PRESENTATION

Achieving Avalanche in GaN-on-silicon Diodes

Although qualified up to 650 V voltage operation, lateral GaN devices are subject to severe limitations for higher voltage applications such as a large device size, surface trap related reliability concerns or the absence of avalanche breakdown due to the peak electric field at the gate vicinity. This led to vertical GaN development, which is under extensive investigations worldwide as all the above-mentioned issues could be cured. State-of-the-art vertical GaN devices are fabricated on bulk GaN substrates, thanks to the high quality of the substrates in terms of low dislocation density and low impurity concentrations. However, they are prohibitively expensive, and only rather small area substrates are available.

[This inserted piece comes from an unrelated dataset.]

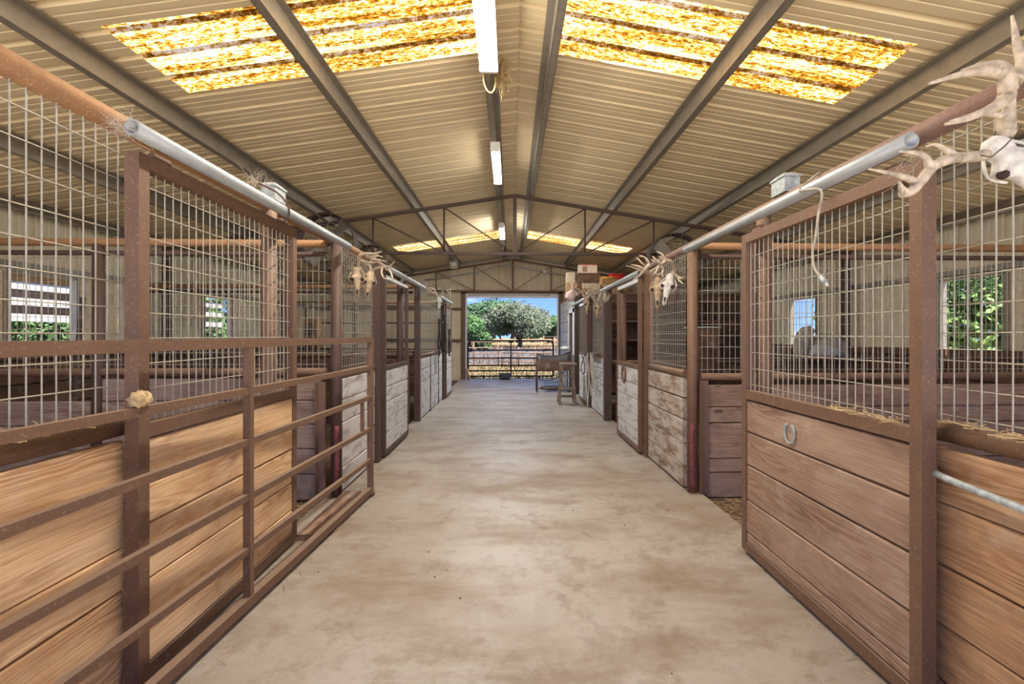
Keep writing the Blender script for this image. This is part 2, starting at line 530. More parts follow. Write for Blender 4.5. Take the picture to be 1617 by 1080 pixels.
def link(name, me, mat, parent, wpos):
    o = bpy.data.objects.new(name, me)
    if me is not None and mat is not None and len(me.materials) == 0:
        me.materials.append(mat)
    COL.objects.link(o)
    wpos = Vector(wpos)
    if parent is not None:
        o.parent = parent
        o.location = wpos - WPOS[parent.name]
    else:
        o.location = wpos
    WPOS[o.name] = wpos
    return o

def obj(name, mb, mat, parent=None, recalc=False):
    if not mb.v:
        return None
    lo = Vector((min(p.x for p in mb.v), min(p.y for p in mb.v), min(p.z for p in mb.v)))
    hi = Vector((max(p.x for p in mb.v), max(p.y for p in mb.v), max(p.z for p in mb.v)))
    org = (lo + hi) / 2
    if parent is None:
        org.z = lo.z
    me = mb.mesh(name, org)
    bm = bmesh.new(); bm.from_mesh(me)
    bmesh.ops.recalc_face_normals(bm, faces=bm.faces[:])
    bm.to_mesh(me); bm.free()
    return link(name, me, M[mat] if isinstance(mat, str) else mat, parent, org)

def tag(o, label=None, cat=None, group=None, kind=None):
    if label: o['label'] = label
    if cat: o['category'] = cat
    if group: o['group'] = group
    if kind: o['kind'] = kind
    return o

def thing(name, label, cat, loc, group=None):
    return tag(link(name, None, None, None, loc), label, cat, group)

def struct(name, label, loc=(0, 0, 0)):
    return tag(link(name, None, None, None, loc), label, None, None, 'structure')

_board_cache = {}
def board(parent, c, L, h, t, axis, mat, name='board', tilt=0.0):
    """plank with eased edges, L long, h tall, t thick, lying along axis 'x' or 'y'; alike planks share a mesh"""
    key = (round(L, 3), round(h, 3), round(t, 3), mat)
    me = _board_cache.get(key)
    if me is None:
        bm = bmesh.new()
        bmesh.ops.create_cube(bm, size=1.0)
        for v in bm.verts:
            v.co = Vector((v.co.x * L, v.co.y * t, v.co.z * h))
        ed = [e for e in bm.edges if abs(e.verts[0].co.x - e.verts[1].co.x) > L * 0.5]
        bmesh.ops.bevel(bm, geom=ed, offset=min(0.006, t * 0.2, h * 0.2), segments=1, affect='EDGES')
        me = bpy.data.meshes.new(name)
        bm.to_mesh(me); bm.free()
        me.materials.append(M[mat])
        _board_cache[key] = me
    o = bpy.data.objects.new(name, me)
    COL.objects.link(o)
    c = Vector(c)
    o.rotation_euler = (0, tilt, PI / 2 if axis == 'y' else 0)
    if parent is not None:
        o.parent = parent
        o.location = c - WPOS[parent.name]
    else:
        o.location = c
    WPOS[o.name] = c
    return o

def wires(name, parent, axis, k, a0, a1, z0, z1, mat='wire', r=0.0027, da=0.0508, dz=0.1016, seed=1):
    """welded wire panel in the plane axis=k, spanning a0..a1 and z0..z1"""
    rn = random.Random(seed)
    mb = MB()
    P = (lambda a, z, d=0: Vector((k + d, a, z))) if axis == 'x' else (lambda a, z, d=0: Vector((a, k + d, z)))
    n = int((a1 - a0) / da)
    for i in range(n + 1):
        a = a0 + (a1 - a0 - n * da) / 2 + i * da
        j = rn.uniform(-0.002, 0.002)
        mb.tube([P(a, z0), P(a + j, (z0 + z1) / 2), P(a, z1)], r, 5, False)
    z = z0 + 0.035
    while z < z1 - 0.01:
        j = rn.uniform(-0.002, 0.002)
        d = 2 * r if axis == 'x' else -2 * r
        mb.tube([P(a0, z, d * 0.8), P((a0 + a1) / 2, z + j, d * 0.8), P(a1, z, d * 0.8)], r, 5, False)
        z += dz
    o = obj(name, mb, mat, parent)
    tag(o, kind='stuff')
    return o

# ================================================================== THE SETTING
C = 0.08                # ridge line X
RZ, SL = 4.04, 0.16     # ridge height, slope
XL, XR = -6.05, 6.20    # outer walls
Y0, Y1 = -0.55, 15.46    # barn ends
def roof_z(x):
    return RZ - SL * abs(x - C)

# floor
fl = MB()
fl.box((-1.60, Y0, -0.12), (1.70, Y1, 0.0))
tag(obj('floor', fl, 'concrete'), 'worn tan concrete aisle slab with stains', None, None, 'structure')
g = MB(); g.box((XL, Y0, -0.16), (-1.60, Y1, -0.05))
tag(obj('floor_left', g, 'dirt'), 'dark dirt stall floor left of the aisle', None, None, 'structure')
g = MB(); g.box((1.70, Y0, -0.16), (XR, Y1, -0.05))
tag(obj('floor_right', g, 'dirt'), 'dark dirt stall floor right of the aisle', None, None, 'structure')
g = MB(); g.box((-150, -60, -0.5), (150, 260, -0.17))
tag(obj('floor_pasture', g, 'ground'), 'dry yellow pasture ground outside the barn', None, None, 'structure')

g = MB(); g.box((-25, -30, -0.30), (25, Y0, -0.12))  # unseen yard added to bounce sunlight up into the barn
tag(obj('floor_bounce_apron', g, 'caliche'), 'added pale caliche yard out of view, bouncing sunlight into the barn', None, None, 'structure')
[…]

In this talk, we will describe the current status of GaN-based fully vertical devices grown on large diameter silicon substrate with a particular focus on ongoing efforts in this domain, which are part of the EU-funded YESvGaN project. Despite the common belief about the limited drift layer thickness or wafer diameter due to the large mismatch in coefficient of thermal expansion (CTE) between Si and GaN, we will show that a local substrate removal with suitable related growth and process optimization enabled outstanding initial achievements such as extremely low on-resistance in 1200 V-class fully vertical pn diodes with avalanche breakdown capability. Furthermore, the enhancement of the mechanical robustness of the resulting membranes during the fabrication process enables the implementation of a heat sink based on thick Copper and consequently high on-state current spreading well-above 10 A.